Teachers should emphasize visual and kinesthetic learning because supply shifts are spatial concepts. Start with a whole-class example (e.g., a subsidy for local farmers) to model graphing and vocabulary, then move to stations where students practice. Avoid long lectures about determinants—instead, let students discover relationships through guided examples. Research shows that students retain more when they teach their peers, so pair discussions and station rotations are key.

By the end of these activities, students will confidently explain how input costs, technology, producer expectations, number of firms, and government policies shift supply curves.

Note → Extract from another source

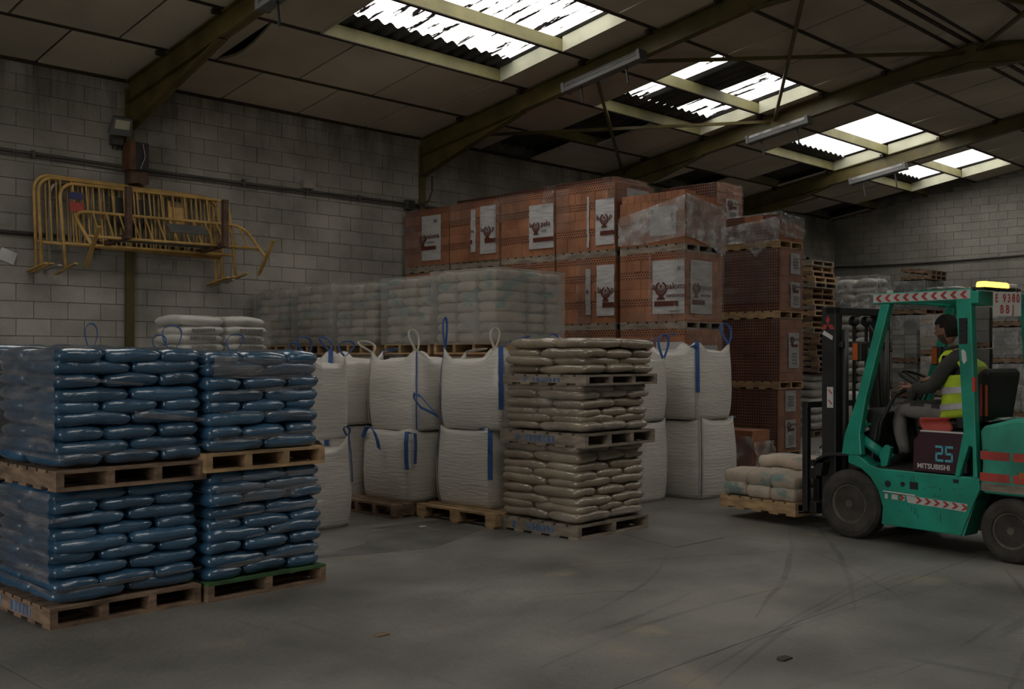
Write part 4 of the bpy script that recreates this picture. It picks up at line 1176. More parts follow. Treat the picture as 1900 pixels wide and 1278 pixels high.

They will also distinguish these shifts from price-induced movements along the curve and apply their understanding to real-world examples. Students should be able to sketch accurate before-and-after graphs and justify their shifts using determinant language.


Watch Out for These Misconceptions

  • During Graphing Stations, watch for students who shift the supply curve when the price of the good changes.

    Provide a starter graph with a price change scenario and ask each group to explain why the curve stayed in place but quantity supplied moved. Circulate with a whiteboard marker to draw 'movement along' arrows versus 'shift of' arrows for struggling groups.

  • During Firm Role-Play, watch for students who assume all taxes decrease supply more than subsidies increase it.

    Give each firm a different tax amount and subsidy level on their cards, then have them graph both before comparing results in small groups. Ask them to present which determinant had the larger impact and why, using their graphs as evidence.

  • During News Scan Pairs, watch for students who think technology only affects high-tech products.

    Provide articles about technology in traditional industries (e.g., GPS in farming, solar panels in manufacturing) and ask pairs to identify the determinant and sketch a supply shift. During the gallery walk, ask them to find one example that surprised them and explain why.